Norton will dish out more than $2.8 million in grants to help fund 11 conservation projects in Utah and one in Idaho.
Mark Limbaugh, assistant secretary for water and science for the Interior Department, will join Norton for the 1:30 p.m. event at the Orem park, which is two miles up Provo Canyon along Highway 189.
Norton and Limbaugh will recognize the following recipients with the listed grant amounts:
–Bear River Small Irrigators Inc., $123,184.
–Davis and Weber Counties Canal Co., $245,599.
–Wellsville-Mendon Conservation District, $215,998.
–Ashley Valley Reservoir Co., $300,000.
–Duchesne County Water Conservancy District, $162,790.
–Metropolitan Water District of Salt Lake and Sandy, $300,000.
–Payson City and Strawberry Highline Canal Co., $300,000.
–Sandy City, $300,000.
–Sevier River Water Users Association, $247,540.
–Springville Irrigation District, $91,300.
–Washington County Conservation District, $224,940.
–Preston Whitney Reservoir Co. in Idaho, $300,000.
Interior’s Challenge Grant Award Program will save roughly 68,000 acre-feet of water each year from these 12 projects. They represent nearly $7 million in water improvements.
The grants are administered by the Bureau of Reclamation and provide matching funds to local water or irrigation district projects to conserve water and increase water-use efficiency.
Sandy water officials said they will tap their grant to help enclose 1.25 miles of an open Bell Canyon irrigation channel, a project that will save an estimated 330 acre-feet of water a year.

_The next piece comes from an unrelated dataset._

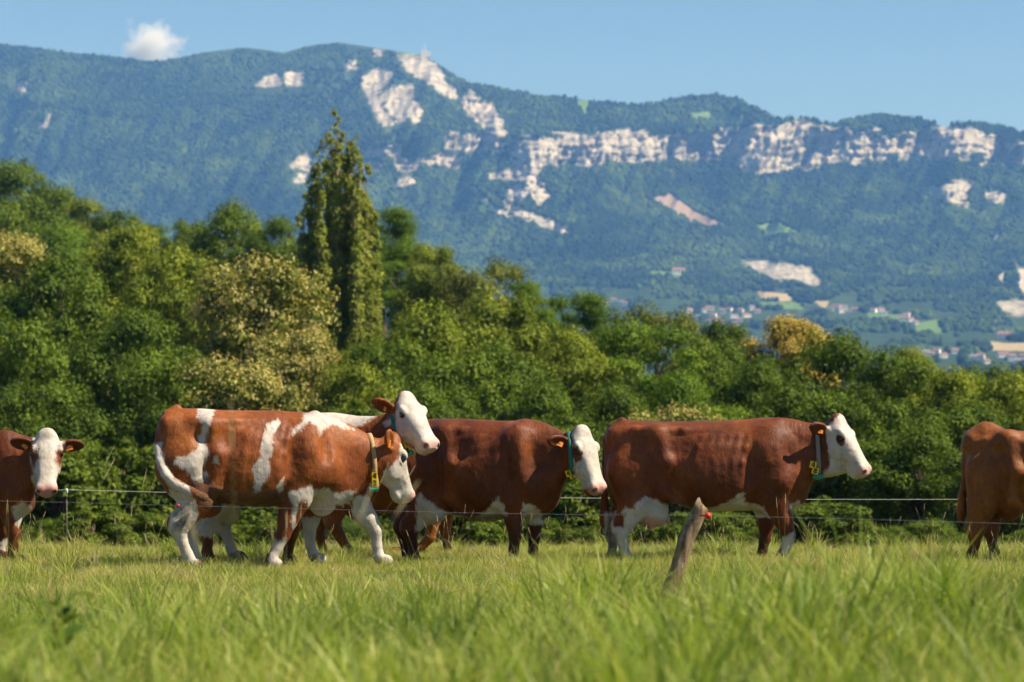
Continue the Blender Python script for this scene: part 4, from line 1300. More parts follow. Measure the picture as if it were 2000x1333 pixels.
    # eyes
    for c, r in eyes:
        vs, fs = [], []
        nu, nv = 12, 8
        for i in range(nv + 1):
            th = math.pi * i / nv
            for j in range(nu):
                a = 2 * math.pi * j / nu
                vs.append(c + r * np.array([math.sin(th) * math.cos(a), math.sin(th) * math.sin(a), math.cos(th)]))
        for i in range(nv):
            for j in range(nu):
                fs.append((i * nu + j, i * nu + (j + 1) % nu, (i + 1) * nu + (j + 1) % nu, (i + 1) * nu + j))
        link('eye', mesh_data('eye', vs, fs, [M_EYE]), cow)
    # ear tags: px, py, width, height, angle, depth
    for (i, w, h, ang) in sp.get('eartags', []):
        ctr, R = ears[i]
        o = ctr - R[:, 0] * 0.02 + np.array([0, 0, -0.022]); o[1] = yr[0] + 0.02
        c = o + np.array([0, f.ray_in(o) - 0.008, 0])
        mb = MB().box((0, 0, 0), (w / S, 0.006, h / S)).box((0, -0.005, h * 0.28 / S), (w * 0.3 / S, 0.006, w * 0.3 / S))
        o_ = link('ear_tag', mb.mesh('ear_tag', [M_TAG]), cow)
        o_.location = c; o_.rotation_euler = (math.radians(-12), math.radians(ang), math.radians(8))
    # collar
    co = sp.get('collar')
    if co:
        p1, p2 = P(*co['top']), P(*co['bot'])
        cy = co.get('y', 0.0) + sh * (co['top'][0] - px0)
        ctr = (p1 + p2) / 2; ctr[1] = cy
        ax = (p1 - p2); ax[1] = 0; hl = np.linalg.norm(ax) / 2; ax /= np.linalg.norm(ax)
        tilt = math.radians(co.get('tilt', 0))
        yv = np.array([math.sin(tilt), math.cos(tilt), 0])
        nrm = np.cross(ax, yv)
        n = 40; bw = co.get('w', 8) / S / 2
        vs, fs = [], []
        ring = []
        for i in range(n):
            a = 2 * math.pi * i / n
            d = ax * math.cos(a) + yv * math.sin(a)
            t = min(f.ray(ctr, d, 0.45), hl * 1.25) + 0.006
            if d @ ax < -0.8: t = max(t, hl * 0.92)
            ring.append(t)
        ring = [(ring[i - 1] + 2 * ring[i] + ring[(i + 1) % n]) / 4 + 0.004 for i in range(n)]
        for i in range(n):
            a = 2 * math.pi * i / n
            d = ax * math.cos(a) + yv * math.sin(a)
            for (dt, dn) in ((0, -bw), (0.006, -bw), (0.006, bw), (0, bw)):
                vs.append(ctr + d * (ring[i] + dt) + nrm * dn)
        for i in range(n):
            for k in range(4):
                a = i * 4 + k; b_ = i * 4 + (k + 1) % 4
                j = ((i + 1) % n) * 4
                fs.append((a, b_, j + (k + 1) % 4, j + k))
        colr = link('collar', mesh_data('collar', vs, fs, [co['mat']], True), cow)
        VS = np.array(vs)
        def strap(x, y):
            yy = 0.0
            for it in range(3):
                q = P(x, y, yy - sh * (x - px0))
                near = VS[VS[:, 1] < ctr[1]]
                dd = (near[:, 0] - q[0]) ** 2 + (near[:, 2] - q[2]) ** 2
                yy = near[np.argsort(dd)[:6], 1].min()
            q[1] = yy
            return q
        # number plates strung on the near side
        for (x, y, w, h, ang, ch) in co.get('plates', []):
            c = strap(x, y) + np.array([0, -0.012, 0])
            W_, H_ = w / S, h / S
            mb = MB().box((0, 0, 0), (W_, 0.012, H_))
            if ch in DIGITS:
                for st in DIGITS[ch]:
                    for (a0, b0), (a1, b1) in zip(st[:-1], st[1:]):
                        q0 = Vector(((a0 - 0.5) * W_ * 0.55, -0.0075, (b0 - 0.5) * H_ * 0.7))
                        q1 = Vector(((a1 - 0.5) * W_ * 0.55, -0.0075, (b1 - 0.5) * H_ * 0.7))
                        e = q1 - q0; an = math.atan2(e.z, e.x)
                        mb.box((q0 + q1) / 2, (e.length + 0.006, 0.004, 0.0085), 1, Matrix.Rotation(-an, 3, 'Y'))
            o_ = link('number_plate', mb.mesh('number_plate', [M_YEL, M_INK]), colr)
            if ch in DIGITS: o_['label'] = 'yellow plate with the number ' + ch
            o_.location = c; o_.rotation_euler = (0, math.radians(ang), 0)
        for (x, y, w, h, ang) in co.get('toggle', []):
            c = strap(x, y) + np.array([0, -0.02, 0])
            r = h / S / 2; L = w / S / 2
            mb = MB().tube([(-L, 0, 0), (-L * 0.9, 0, 0), (-L * 0.89, 0, 0), (L * 0.89, 0, 0), (L * 0.9, 0, 0), (L, 0, 0)],
                           [r, r, r * 0.88, r * 0.88, r, r], 14)
            o_ = link('toggle', mb.mesh('toggle', [M_GRN], False), colr)
            o_.location = c; o_.rotation_euler = (0, math.radians(ang), 0)
    return cow

def _ray_in(self, o, ymax=0.5):
    t = np.linspace(0, 1.2, 500)
    v = self.sample(np.array(o)[None] + t[:, None] * np.array([0, 1.0, 0])[None])
    ins = np.nonzero(v < 0)[0]
    tt = t[ins[0]] if len(ins) else ymax - o[1]
    return min(tt, ymax - o[1])
Field.ray_in = _ray_in
# ---- traced side views: torso rows (x, top, bottom, half width m, lateral offset m, level of greatest width)
EAR_R = ((-0.45, -1.0, 0.05), (0.75, -0.35, -0.2))      # right ear, swept back
EAR_L = ((-0.45, 1.0, 0.05), (0.75, 0.35, -0.2))

def shift(seq, dx, dy=0, sc=1.0, x0=0, y0=0):
    out = []
    for q in seq:
        out.append(((q[0] - x0) * sc + x0 + dx, (q[1] - y0) * sc + y0 + dy, *q[2:]))
    return out

E = dict(
    D=26.9, px0=1400, anat=(1283, 1.0, 820, 1.0),  shear=-0.00055, coat='dark', legtop=1015,
    label='dark brown cow with pale udder walking right behind the leaning post',
    torso=[(1181, 858, 925, .06, 0, .5), (1188, 842, 965, .12, 0, .5), (1202, 828, 992, .18, 0, .5), (1222, 821, 1000, .225, 0, .48),
           (1255, 822, 990, .255, 0, .42), (1300, 824, 980, .285, 0, .45), (1350, 823, 994, .33, 0, .52), (1400, 822, 999, .355, 0, .55),
           (1445, 820, 998, .345, 0, .56), (1485, 817, 996, .30, 0, .54), (1520, 816, 992, .25, 0, .5), (1550, 819, 982, .205, -.01, .48),
           (1575, 825, 955, .155, -.03, .47), (1600, 828, 930, .115, -.05, .47), (1625, 832, 915, .095, -.07, .47), (1640, 845, 900, .06, -.08, .5)],
    legs=[
        [(1233, 925, -.15, 47), (1240, 985, -.19, 30), (1210, 1040, -.18, 18), (1216, 1062, -.18, 11.5), (1224, 1086, -.18, 12), (1230, 1096, -.18, 13), (1234, 1104, -.18, 12)],
        [(1229, 925, .15, 45), (1225, 985, .18, 28), (1196, 1038, .17, 17), (1197, 1062, .17, 11), (1195, 1085, .17, 11.5), (1197, 1094, .17, 12.5), (1200, 1101, .17, 12)],
        [(1508, 900, -.20, 46), (1512, 975, -.19, 30), (1530, 1015, -.17, 20), (1541, 1046, -.16, 16), (1536, 1068, -.16, 12.5), (1525, 1088, -.16, 13), (1522, 1102, -.16, 12, -.2)],
        [(1510, 920, .16, 40), (1500, 985, .16, 27), (1497, 1022, .15, 18), (1494, 1052, .15, 14.5), (1489, 1078, .15, 11.5), (1485, 1096, .15, 12.5), (1487, 1107, .15, 13)]],
    bumps=[(1283, 846, -.20, .07, .06, .05), (1283, 846, .20, .07, .06, .05),       # hook bones
           (1196, 850, -.10, .05, .05, .05), (1196, 850, .10, .05, .05, .05),       # pin bones
           (1505, 885, -.20, .13, .07, .24), (1505, 885, .20, .13, .07, .24),       # shoulder
           (1535, 940, -.15, .10, .08, .12), (1535, 940, .15, .10, .08, .12),
           (1400, 930, -.30, .24, .06, .22), (1560, 965, -.02, .07, .06, .10), (1618, 905, -.06, .10, .075, .085), (1640, 915, -.10, .10, .05, .04)],
    dents=[(1318, 868, -0.415, 0.15, 0.13, 0.12), (1318, 868, 0.415, 0.15, 0.13, 0.12), (1240, 862, -0.395, 0.12, 0.14, 0.11),
           (1462, 905, -0.465, 0.07, 0.13, 0.31), (1545, 880, -0.355, 0.08, 0.10, 0.15)],
    tail=[(1215, 824, 0, 9), (1196, 836, 0, 8), (1184, 862, .0, 7), (1181, 905, .02, 5.5), (1182, 950, .05, 5), (1180, 985, .06, 8), (1181, 1015, .06, 10), (1179, 1040, .06, 6)],
    udder=[(1277, 995, -.07, .14, .13, .17), (1277, 995, .07, .14, .13, .17), (1260, 1005, 0, .10, .13, .12)],
    teats=[(1273, 1036, -.1), (1296, 1030, -.09), (1305, 1026, .08), (1268, 1034, .08)],
    head=dict(poll=(1627, 828), y=-.09, yaw=30, pitch=52, scale=1.06, ears=[((-0.62, -1.0, -.32), (0.6, -0.6, 0.3)), ((-.55, 1.0, .25), (.8, .5, 0))], eyepatch=(0.9, 0.9)),
    white=[[(1614, 838), (1640, 808), (1660, 808), (1720, 890), (1720, 940), (1640, 945), (1600, 936), (1604, 928), (1618, 915), (1620, 885), (1614, 862)],
           [(1240, 985), (1262, 970), (1300, 985), (1340, 992), (1365, 1000), (1365, 1015), (1320, 1050), (1235, 1050)],
           [(1365, 996), (1400, 990), (1430, 975), (1447, 962), (1453, 965), (1455, 980), (1490, 990), (1505, 1012), (1440, 1012), (1365, 1012)],
           (-1, [(1195, 1012), (1215, 1000), (1222, 990), (1246, 1000), (1246, 1110), (1195, 1110)]),
           (1, [(1180, 1000), (1240, 1000), (1240, 1120), (1180, 1120)]),
           (-1, [(1526, 1050), (1550, 1040), (1556, 1080), (1535, 1100), (1524, 1070)]),
           (1, [(1470, 1092), (1510, 1092), (1510, 1120), (1470, 1120)]),
           [(1540, 990), (1560, 978), (1568, 990), (1550, 1005)]],
    brown=[(-1, [(1196, 1000), (1222, 1003), (1218, 1030), (1196, 1030)]), [(1180, 940), (1176, 990), (1200, 990)]],
    pinkspots=[(1275, 1030, 26), (1300, 1025, 14)], dirt=[[(1330, 985), (1345, 980), (1360, 1005), (1330, 1005)], [(1185, 1040), (1205, 1040), (1205, 1100), (1185, 1100)]],
    eartags=[(0, 9, 7, 10)],
    collar=dict(top=(1592, 829), bot=(1596, 933), w=8, mat=M_GREYWEB, y=-.05, ymax=-.06,
                plates=[(1588, 908, 13, 13, 12, '4'), (1592, 920, 13, 13, 14, '8')], toggle=[(1597, 931, 19, 10, 0)]),
)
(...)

“It’s kind of a win-win for everybody,” said Shane Pace, Sandy public utilities director. “[These grants] minimize the conflict in the west on water.”
Sandy also will benefit from a $300,000 grant to the Metropolitan Water District of Salt Lake and Sandy. Officials will funnel that money toward installation of an injection well, infiltration pond and an injection trench to enable water storage in the Salt Lake Valley aquifer through surface infiltration.